Extract the whole listing as it stands. Do not include the pictures.
|---|
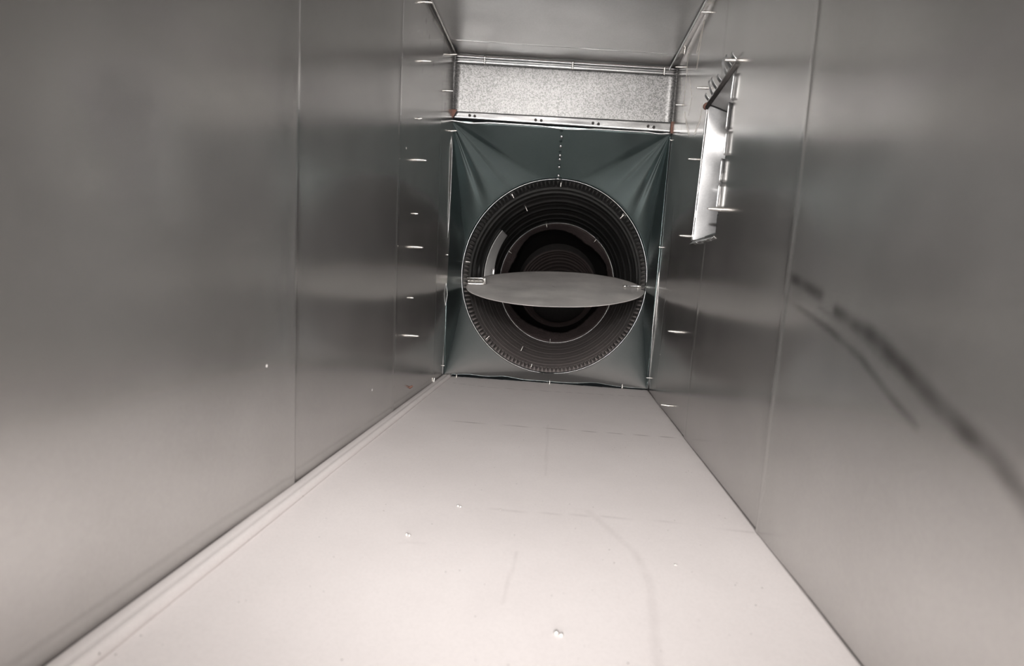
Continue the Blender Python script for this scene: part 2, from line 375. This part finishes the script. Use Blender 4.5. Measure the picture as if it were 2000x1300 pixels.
# ------------------------------------------------------------------ square to round transition
TL, TR, BL, BR = on_back(880, 235), on_back(1317, 261), on_back(866, 738), on_back(1265, 760)
BL.z = 0.004; BR.z = 0.003; BL.x = 0.0015; BR.x = W - 0.002; TR.x = W - 0.001; TL.x = TL.x + 0.001
CC = Vector((0.1775, 0.1035, 0.184)); CRX, CRZ = 0.1725, 0.181
def circ(a, k=1.0, off=0.0):                                     # angle from top, clockwise seen from camera
    x = CC.x + CRX * k * math.sin(a); z = CC.z + CRZ * k * math.cos(a)
    return Vector((x, CC.y + YR / W * (x - CC.x) + off, z))
root = empty('square_to_round_transition', (W / 2, 0.03, 0.0), 'dark grey square to round duct transition with creased upper corners around the round pipe mouth', 'duct transition')
b = MB(); path = []                                               # (outer point, inner angle)
corners = [TR, BR, BL, TL]; mids = [(TL + TR) / 2, (TR + BR) / 2, (BL + BR) / 2, (TL + BL) / 2]
sp_ = [math.radians(9), math.radians(12), math.radians(9), math.radians(12)]
for q in range(4):
    m0, c, m1 = mids[q], corners[q], mids[(q + 1) % 4]; a0 = q * PI / 2
    for i in range(16): t = i / 16; path.append((m0.lerp(c, t), a0 + sp_[q] * t, q, -1))
    for i in range(44): t = i / 44; path.append((c, a0 + sp_[q] + (PI / 2 - sp_[q] - sp_[(q + 1) % 4]) * t, q, t))
    for i in range(16): t = i / 16; path.append((c.lerp(m1, t), a0 + PI / 2 - sp_[(q + 1) % 4] * (1 - t), q, -1))
NP = len(path)
def cone(u, v):
    o, a, q, t = path[round(u * NP) % NP]; i = circ(a)
    p = o.lerp(i, v)
    if t >= 0:
        k = math.sin(t * PI); p.y += 0.006 * k * math.sin(v * PI)                       # rolled corner
        p.y += 0.0009 * math.sin(v * PI) ** 1.5 * (math.sin(t * 13 + q) + 0.4 * math.sin(t * 29 + 2 * q)) * (1 if q in (0, 3) else 0.25)
        if q in (0, 3):                                                                   # pinched creases fanning out of the top corners
            tt = t if q == 3 else 1 - t; p.y -= math.sin(v * PI) ** 0.8 * (0.0045 * math.exp(-((tt - 0.40) / 0.055) ** 2) + 0.0012 * math.exp(-((tt - 0.66) / 0.04) ** 2))
    else: p.y -= 0.002 * math.sin(v * PI)
    # buckled outer lip
    wv = (1 - v) ** 6
    if abs(o.z - BL.z) < 0.01: p.z += wv * (0.0008 * abs(nz(o.x, 0, 4, 22)) + 0.0036 * math.exp(-((o.x - 0.105) / 0.022) ** 2) + 0.0024 * math.exp(-((o.x - 0.045) / 0.02) ** 2) + 0.0038 * math.exp(-((o.x - 0.265) / 0.026) ** 2))
    if v < 0.3 and o.z > 0.42: p.z -= wv * 0.003 * max(0, nz(o.x, 0, 8, 16))
    return p
b.grid(NP, 22, cone, closed=True).build('body', 'cone', root, thick=0.0006, off=0)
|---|
_SOLUTION TO THIS EXERCISE_
Continue the Blender Python script for this scene: part 2, from line 375. This part finishes the script. Use Blender 4.5. Measure the picture as if it were 2000x1300 pixels.
# ------------------------------------------------------------------ square to round transition
TL, TR, BL, BR = on_back(880, 235), on_back(1317, 261), on_back(866, 738), on_back(1265, 760)
BL.z = 0.004; BR.z = 0.003; BL.x = 0.0015; BR.x = W - 0.002; TR.x = W - 0.001; TL.x = TL.x + 0.001
CC = Vector((0.1775, 0.1035, 0.184)); CRX, CRZ = 0.1725, 0.181
def circ(a, k=1.0, off=0.0):                                     # angle from top, clockwise seen from camera
    x = CC.x + CRX * k * math.sin(a); z = CC.z + CRZ * k * math.cos(a)
    return Vector((x, CC.y + YR / W * (x - CC.x) + off, z))
root = empty('square_to_round_transition', (W / 2, 0.03, 0.0), 'dark grey square to round duct transition with creased upper corners around the round pipe mouth', 'duct transition')
b = MB(); path = []                                               # (outer point, inner angle)
corners = [TR, BR, BL, TL]; mids = [(TL + TR) / 2, (TR + BR) / 2, (BL + BR) / 2, (TL + BL) / 2]
sp_ = [math.radians(9), math.radians(12), math.radians(9), math.radians(12)]
for q in range(4):
    m0, c, m1 = mids[q], corners[q], mids[(q + 1) % 4]; a0 = q * PI / 2
    for i in range(16): t = i / 16; path.append((m0.lerp(c, t), a0 + sp_[q] * t, q, -1))
    for i in range(44): t = i / 44; path.append((c, a0 + sp_[q] + (PI / 2 - sp_[q] - sp_[(q + 1) % 4]) * t, q, t))
    for i in range(16): t = i / 16; path.append((c.lerp(m1, t), a0 + PI / 2 - sp_[(q + 1) % 4] * (1 - t), q, -1))
NP = len(path)
def cone(u, v):
    o, a, q, t = path[round(u * NP) % NP]; i = circ(a)
    p = o.lerp(i, v)
    if t >= 0:
        k = math.sin(t * PI); p.y += 0.006 * k * math.sin(v * PI)                       # rolled corner
        p.y += 0.0009 * math.sin(v * PI) ** 1.5 * (math.sin(t * 13 + q) + 0.4 * math.sin(t * 29 + 2 * q)) * (1 if q in (0, 3) else 0.25)
        if q in (0, 3):                                                                   # pinched creases fanning out of the top corners
            tt = t if q == 3 else 1 - t; p.y -= math.sin(v * PI) ** 0.8 * (0.0045 * math.exp(-((tt - 0.40) / 0.055) ** 2) + 0.0012 * math.exp(-((tt - 0.66) / 0.04) ** 2))
    else: p.y -= 0.002 * math.sin(v * PI)
    # buckled outer lip
    wv = (1 - v) ** 6
    if abs(o.z - BL.z) < 0.01: p.z += wv * (0.0008 * abs(nz(o.x, 0, 4, 22)) + 0.0036 * math.exp(-((o.x - 0.105) / 0.022) ** 2) + 0.0024 * math.exp(-((o.x - 0.045) / 0.02) ** 2) + 0.0038 * math.exp(-((o.x - 0.265) / 0.026) ** 2))
    if v < 0.3 and o.z > 0.42: p.z -= wv * 0.003 * max(0, nz(o.x, 0, 8, 16))
    return p
b.grid(NP, 22, cone, closed=True).build('body', 'cone', root, thick=0.0006, off=0)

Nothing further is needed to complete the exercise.